RE: Read Tolle during dark night, strange shift, is this equanamity?

Posts: 1199 Join Date: 11/12/10 Recent Posts
Based on your history, the chances are that you definitely hitting Equanimity and that, for the last few days at least, it's been your baseline.

How do things feel nowadays?
What's happening when you meditate now?

When we're deprived of sleep it creates conditions in the mind which are conducive to change, it's a classic initiatory technique so it's not entirely unlikely that this fatigue and submission to things as they are has allowed for the shift up into 1st path.
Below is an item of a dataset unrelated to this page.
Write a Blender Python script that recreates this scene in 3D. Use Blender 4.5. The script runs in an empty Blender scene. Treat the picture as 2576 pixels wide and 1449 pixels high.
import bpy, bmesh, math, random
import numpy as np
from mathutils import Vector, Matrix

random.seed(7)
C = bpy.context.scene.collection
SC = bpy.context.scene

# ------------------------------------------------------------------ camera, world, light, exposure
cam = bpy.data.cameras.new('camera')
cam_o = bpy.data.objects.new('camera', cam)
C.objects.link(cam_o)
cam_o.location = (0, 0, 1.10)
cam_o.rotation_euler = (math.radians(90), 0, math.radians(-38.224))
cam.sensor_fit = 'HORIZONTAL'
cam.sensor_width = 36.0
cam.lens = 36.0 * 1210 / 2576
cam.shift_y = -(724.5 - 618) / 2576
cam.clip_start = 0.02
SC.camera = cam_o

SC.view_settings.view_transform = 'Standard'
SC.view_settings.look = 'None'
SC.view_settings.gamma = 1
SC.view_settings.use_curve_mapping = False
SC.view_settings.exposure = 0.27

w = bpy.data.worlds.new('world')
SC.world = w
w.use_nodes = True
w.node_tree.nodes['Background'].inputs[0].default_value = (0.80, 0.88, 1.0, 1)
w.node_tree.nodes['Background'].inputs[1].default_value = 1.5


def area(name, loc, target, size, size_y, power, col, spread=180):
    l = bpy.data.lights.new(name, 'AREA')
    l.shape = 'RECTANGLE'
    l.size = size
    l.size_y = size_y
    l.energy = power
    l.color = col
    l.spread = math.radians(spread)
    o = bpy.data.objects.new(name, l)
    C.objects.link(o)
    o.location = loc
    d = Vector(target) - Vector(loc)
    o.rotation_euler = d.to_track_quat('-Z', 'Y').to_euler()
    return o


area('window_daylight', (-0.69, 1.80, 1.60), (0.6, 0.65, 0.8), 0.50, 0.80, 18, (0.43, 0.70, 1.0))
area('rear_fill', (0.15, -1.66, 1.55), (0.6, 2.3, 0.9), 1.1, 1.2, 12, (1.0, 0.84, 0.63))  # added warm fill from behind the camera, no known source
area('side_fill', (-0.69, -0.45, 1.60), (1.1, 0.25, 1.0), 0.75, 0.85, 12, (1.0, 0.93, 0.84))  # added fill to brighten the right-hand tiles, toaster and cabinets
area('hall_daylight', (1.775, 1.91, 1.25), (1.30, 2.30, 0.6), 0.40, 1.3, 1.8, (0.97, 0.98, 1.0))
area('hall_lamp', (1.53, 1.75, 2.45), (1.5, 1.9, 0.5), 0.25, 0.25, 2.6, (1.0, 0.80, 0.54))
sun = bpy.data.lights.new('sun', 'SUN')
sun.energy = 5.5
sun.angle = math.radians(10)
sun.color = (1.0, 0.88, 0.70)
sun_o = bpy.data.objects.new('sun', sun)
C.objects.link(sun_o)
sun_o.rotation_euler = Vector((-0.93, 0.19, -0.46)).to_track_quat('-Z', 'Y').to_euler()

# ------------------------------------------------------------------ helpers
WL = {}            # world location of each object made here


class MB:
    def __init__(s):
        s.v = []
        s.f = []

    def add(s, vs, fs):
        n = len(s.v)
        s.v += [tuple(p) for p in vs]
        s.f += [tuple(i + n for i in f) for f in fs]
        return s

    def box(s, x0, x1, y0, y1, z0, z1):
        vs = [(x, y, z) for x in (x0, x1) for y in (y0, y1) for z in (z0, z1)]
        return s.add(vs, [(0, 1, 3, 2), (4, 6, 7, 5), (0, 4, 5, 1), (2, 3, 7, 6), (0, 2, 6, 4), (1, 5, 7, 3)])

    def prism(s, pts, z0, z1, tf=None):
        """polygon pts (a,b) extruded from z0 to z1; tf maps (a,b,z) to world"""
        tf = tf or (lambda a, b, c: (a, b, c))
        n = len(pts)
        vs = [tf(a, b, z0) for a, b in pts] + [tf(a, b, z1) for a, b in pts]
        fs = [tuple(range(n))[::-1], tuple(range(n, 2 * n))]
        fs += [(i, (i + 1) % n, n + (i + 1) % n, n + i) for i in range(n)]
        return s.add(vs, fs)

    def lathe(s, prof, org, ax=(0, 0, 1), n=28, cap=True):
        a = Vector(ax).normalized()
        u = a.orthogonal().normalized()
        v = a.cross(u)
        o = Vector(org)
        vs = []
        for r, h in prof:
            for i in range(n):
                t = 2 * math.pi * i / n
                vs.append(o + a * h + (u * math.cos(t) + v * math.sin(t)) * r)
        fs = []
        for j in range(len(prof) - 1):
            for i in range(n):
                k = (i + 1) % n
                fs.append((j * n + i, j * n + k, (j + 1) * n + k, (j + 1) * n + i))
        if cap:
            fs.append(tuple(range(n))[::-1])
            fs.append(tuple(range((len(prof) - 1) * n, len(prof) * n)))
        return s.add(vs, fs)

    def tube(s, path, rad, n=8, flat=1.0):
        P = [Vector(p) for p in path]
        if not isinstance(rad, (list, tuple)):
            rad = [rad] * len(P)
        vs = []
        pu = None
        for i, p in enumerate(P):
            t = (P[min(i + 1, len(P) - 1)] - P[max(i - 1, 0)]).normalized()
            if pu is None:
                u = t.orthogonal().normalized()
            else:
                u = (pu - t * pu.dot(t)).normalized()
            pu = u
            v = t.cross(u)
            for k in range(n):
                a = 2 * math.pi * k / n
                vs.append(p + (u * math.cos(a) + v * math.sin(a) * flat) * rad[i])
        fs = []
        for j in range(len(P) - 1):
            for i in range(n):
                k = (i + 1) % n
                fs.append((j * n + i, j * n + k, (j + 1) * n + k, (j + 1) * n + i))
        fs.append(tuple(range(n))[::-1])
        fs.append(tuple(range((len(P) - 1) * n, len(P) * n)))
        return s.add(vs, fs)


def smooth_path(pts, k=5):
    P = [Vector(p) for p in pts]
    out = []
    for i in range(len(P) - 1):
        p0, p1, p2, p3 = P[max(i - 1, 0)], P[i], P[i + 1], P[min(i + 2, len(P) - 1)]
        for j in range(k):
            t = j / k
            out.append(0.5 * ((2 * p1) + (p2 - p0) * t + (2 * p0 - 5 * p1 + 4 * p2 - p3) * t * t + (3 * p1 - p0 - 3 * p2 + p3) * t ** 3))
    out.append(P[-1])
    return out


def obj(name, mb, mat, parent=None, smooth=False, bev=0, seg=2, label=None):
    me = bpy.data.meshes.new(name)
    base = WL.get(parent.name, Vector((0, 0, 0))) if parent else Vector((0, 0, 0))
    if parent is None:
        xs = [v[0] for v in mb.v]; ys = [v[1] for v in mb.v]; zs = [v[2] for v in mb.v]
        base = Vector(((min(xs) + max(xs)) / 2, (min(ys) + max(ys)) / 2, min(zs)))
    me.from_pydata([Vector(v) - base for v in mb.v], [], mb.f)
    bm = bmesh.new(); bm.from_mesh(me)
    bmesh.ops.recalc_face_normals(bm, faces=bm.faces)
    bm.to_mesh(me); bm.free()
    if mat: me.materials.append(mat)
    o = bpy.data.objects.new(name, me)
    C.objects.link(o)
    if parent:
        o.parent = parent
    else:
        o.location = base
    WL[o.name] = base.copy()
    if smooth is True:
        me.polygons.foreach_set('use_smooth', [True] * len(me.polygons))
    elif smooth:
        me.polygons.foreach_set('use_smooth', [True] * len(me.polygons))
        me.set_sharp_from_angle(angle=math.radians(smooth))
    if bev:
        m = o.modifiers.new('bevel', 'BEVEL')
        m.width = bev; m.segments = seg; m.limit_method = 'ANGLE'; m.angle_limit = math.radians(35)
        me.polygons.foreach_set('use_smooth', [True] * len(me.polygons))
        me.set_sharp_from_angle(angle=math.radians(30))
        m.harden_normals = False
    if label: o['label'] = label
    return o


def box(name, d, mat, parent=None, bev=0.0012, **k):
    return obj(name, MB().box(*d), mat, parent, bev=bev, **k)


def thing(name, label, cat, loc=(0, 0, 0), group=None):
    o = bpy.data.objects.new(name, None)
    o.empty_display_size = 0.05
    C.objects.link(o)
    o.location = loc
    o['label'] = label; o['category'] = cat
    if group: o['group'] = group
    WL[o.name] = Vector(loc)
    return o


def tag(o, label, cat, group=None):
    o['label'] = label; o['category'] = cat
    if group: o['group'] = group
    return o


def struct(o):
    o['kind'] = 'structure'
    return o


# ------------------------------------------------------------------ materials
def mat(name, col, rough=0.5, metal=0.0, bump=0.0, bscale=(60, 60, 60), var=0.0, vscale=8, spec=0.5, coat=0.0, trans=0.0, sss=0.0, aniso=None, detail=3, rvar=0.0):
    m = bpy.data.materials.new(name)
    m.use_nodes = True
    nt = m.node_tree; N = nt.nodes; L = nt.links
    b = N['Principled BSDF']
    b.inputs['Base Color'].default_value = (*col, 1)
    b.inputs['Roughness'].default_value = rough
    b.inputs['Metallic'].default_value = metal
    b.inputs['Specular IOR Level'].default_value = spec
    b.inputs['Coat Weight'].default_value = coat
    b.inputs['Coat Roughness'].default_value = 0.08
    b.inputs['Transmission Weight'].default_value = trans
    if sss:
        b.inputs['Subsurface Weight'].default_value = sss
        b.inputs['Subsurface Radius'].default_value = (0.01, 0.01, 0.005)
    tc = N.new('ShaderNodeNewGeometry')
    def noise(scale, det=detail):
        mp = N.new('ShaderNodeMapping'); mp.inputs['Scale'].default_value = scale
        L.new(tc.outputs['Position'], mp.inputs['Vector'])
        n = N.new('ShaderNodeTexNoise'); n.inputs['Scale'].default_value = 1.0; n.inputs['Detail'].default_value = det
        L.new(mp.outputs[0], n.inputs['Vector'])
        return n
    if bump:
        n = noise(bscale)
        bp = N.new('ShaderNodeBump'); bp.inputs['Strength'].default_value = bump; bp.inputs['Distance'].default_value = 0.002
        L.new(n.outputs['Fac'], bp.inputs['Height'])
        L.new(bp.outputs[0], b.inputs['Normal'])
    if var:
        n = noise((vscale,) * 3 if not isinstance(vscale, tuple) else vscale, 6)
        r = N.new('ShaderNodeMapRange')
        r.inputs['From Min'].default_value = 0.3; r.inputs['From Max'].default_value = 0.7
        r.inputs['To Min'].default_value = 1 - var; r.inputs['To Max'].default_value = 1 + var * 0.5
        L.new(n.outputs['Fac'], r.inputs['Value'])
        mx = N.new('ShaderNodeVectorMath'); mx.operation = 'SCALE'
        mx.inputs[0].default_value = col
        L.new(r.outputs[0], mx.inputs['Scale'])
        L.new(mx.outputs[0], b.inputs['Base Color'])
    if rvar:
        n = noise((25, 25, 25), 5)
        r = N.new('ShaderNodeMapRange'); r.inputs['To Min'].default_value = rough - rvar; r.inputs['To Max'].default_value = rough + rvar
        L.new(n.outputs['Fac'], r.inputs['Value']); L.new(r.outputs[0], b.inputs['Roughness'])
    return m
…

That's pure speculation but if you can post some notes on what sort of stuff is happening when you sit then it'll be much easier to get a clearer picture and maybe offer some better advice.

Thanks for elaborating, it'll be cool to see what comes up for you in the upcoming weeks and hopefully you'll get the advice you've been looking for!
Matt N, modified 12 Years ago at 5/19/11 1:17 AM
Created 12 Years ago at 5/19/11 1:15 AM

RE: Read Tolle during dark night, strange shift, is this equanamity?

Posts: 10 Join Date: 5/16/11 Recent Posts
Main differences I notice are actually outside of meditation. The way things are looked at or perceived. Have negative emotions and thoughts very little. Feels like a weight has been lifted in a lot of ways, I still occasionally get caught in thought patterns but catch it quickly and actually find it kind of funny instead of feeling annoyed, I don't think there is anything to be mad at, just things happening, the idea of blaming "myself" for anything feels kind of funny now.

The profound feeling has cooled down now. I haven't experienced any trance like states in a long time in meditation, (or at least no longer perceive them as such?) and still don't. I do find calmness comes extremely quickly where as before it was like sitting down for a battle for at least a half an hour before I started to feel relaxed. Feels like the mind has finally learned exactly what needs to be done with it to gain calmness in or o ut of meditation instead of any kind of struggle.